Sarada Convent, Santa Barbara

Santa Barbara Convent

Quietly nestled against a scenic mountain range, the Vedanta center in Santa Barbara overlooks the Pacific ocean. A convent of five nuns oversees the maintenance of the 45-acre property, manages the bookstore and facilitates public activities at the temple.

Activities include daily worship, meditation and vesper services, Sunday lectures, and pujas (special worship services). The nuns also give monthly lectures, hold retreats, and oversee the extensive gardens.download-1

(Photo circa 2012) Top row (L to R): Krishnaprana, Anandaprana (d), Baradaprana (d), Deviprana
Bottom row (L to R) devotee, Vrajaprana, Bhavaprana

HISTORY OF THE CONVENT
In 1944, Spencer Kellogg donated his beautiful country estate in the hills of Santa Barbara to the Vedanta Society of Southern California. At the time, the property, as well as the rolling hills surrounding it, was largely undeveloped and thick with chaparral. The estate included a house, a small shrine building and an art room.

At first, the estate was used as a place of retreat for the monastics and lay members of the Vedanta Society in Hollywood. In 1946, a group of monks and a retired contractor came to Santa Barbara to build four bedrooms around the existing art room. When the renovation was completed in 1947, the estate was designated a convent and a group of nuns from the Hollywood center took up full-time residence. At this time, the first monastic vows for women were given to three members of the convent.

Public lectures began in 1954 and were given in the living room of the main house. Soon there were about seventy people regularly attending the lectures and the need for a temple became apparent. Lutah Maria Riggs, a well-known local architect, was hired and she designed a beautiful building inspired by early South Indian temples.
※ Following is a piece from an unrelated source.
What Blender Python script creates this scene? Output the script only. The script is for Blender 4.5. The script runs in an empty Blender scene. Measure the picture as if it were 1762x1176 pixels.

The temple was dedicated in 1956, and three years later it was the location for the vows of sannyas (final monastic vows) given to women in America for the first time by the Ramakrishna Order of India. The convent since that time has steadily developed and matured. As it moves into the 21st century, the convent, now firmly established, regards the future of women’s Western monasticism with optimism.